Plastic Bag Recycling

Don’t be fooled – plastic bag recycling laws are not the answer.

Mandatory plastic bag recycling laws usually require grocery stores to accept used plastic bags for recycling. These laws are usually sponsored by plastics industry groups.  Watch out!  Plastic bag recycling laws also usually include a preemption clause so that no other plastic bag reduction measure can be put in place.

Don’t put plastic bags in your curbside recycling bins.

Almost all curbside recycling programs do not accept plastic bags – so plastic bags should be dropped off at grocery stores with plastic bag recycling programs. If you put plastic bags in your curbside recycling bin, they often clog machines at recycling facilities and thus actually hinder the recycling process.

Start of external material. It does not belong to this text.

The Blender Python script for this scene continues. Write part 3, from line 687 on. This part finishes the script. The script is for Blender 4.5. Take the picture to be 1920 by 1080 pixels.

Even at the grocery store, you may only recycle clean and dry plastic bags and films, including the following:

  • plastic carryout bags
  • newspaper bags
  • dry cleaning bags
  • bread & produce bags
  • zip lock bags (remove hard components)
  • plastic cereal box liners
  • case wrap/shipping packaging (diapers, snacks, water bottles, paper towels)

Plastic bag recycling rates are low.

According to the EPA’s 2009 Municipal Waste Characterization Study, the recycling rate for plastic HDPE films (plastic bags, sacks, & wraps) was 6.1%.  (see page 53.)

This statistic is artificially high when used as a reference point by proponents of plastic bag recycling because it includes all wraps and packaging, like “industrial stretch films” used in shipping, not just plastic bags.

This statistic is also questionable, because one of the primary sources of data regarding plastics recovery used for the study were annual product recovery surveys conducted for the American Chemistry Council.  (see page 54.)  The American Chemistry Council is a plastics industry group and has a monetary interest in promoting the production of plastic products, thus the use of their data appears to be a conflict of interest.

Plastic bag recycling is of limited value (and dirty).

This recycling newsletter discusses the difficulty of recycling plastics generally and plastic bags specifically, noting the following problems:

  • costly collection
  • sorting is necessary and cost-intensive
  • quality and cleanliness are critical issues and hard to maintain

The market for used plastic bags is limited and Trex, a large manufacturer of wood-alternative decking and fencing products, is often cited as the lone example of the “hungry” marketplace for used plastic bags.  According to a American Chemistry Council, 29% of post-consumer  plastic bags and film were used for composite lumber applications in 2008.

Hilex Poly claims to operate the largest plastic bag recycling plant in the world in North Vernon, Indiana.  In the video on Hilex’s website, they clarify that Hilex operates the largest “cradle-to-cradle” plastic bag recycling plant.  However, that only applies to “nice clean films.”  Then what about the majority of recycled plastic bags (that are contaminated)?  Those bags usually go either to composite lumber material or to the export market.

But is there really a viable export market?  The American Chemistry Council’s 2008 post-consumer  plastic bags and film report showed that 57% of that material went to the export market.  The ACC report noted the very limited domestic capacity to handle material contaminated with dirt and other impurities in the United States.  These limitations are likely due to the numerous environmental laws (e.g. the Clean Air Act ) that regulate domestic businesses but do not apply to exported wastes.  Interestingly, post-consumer  plastic bags and film wastes are so dirty to process that China proposed a ban on their import in 2008!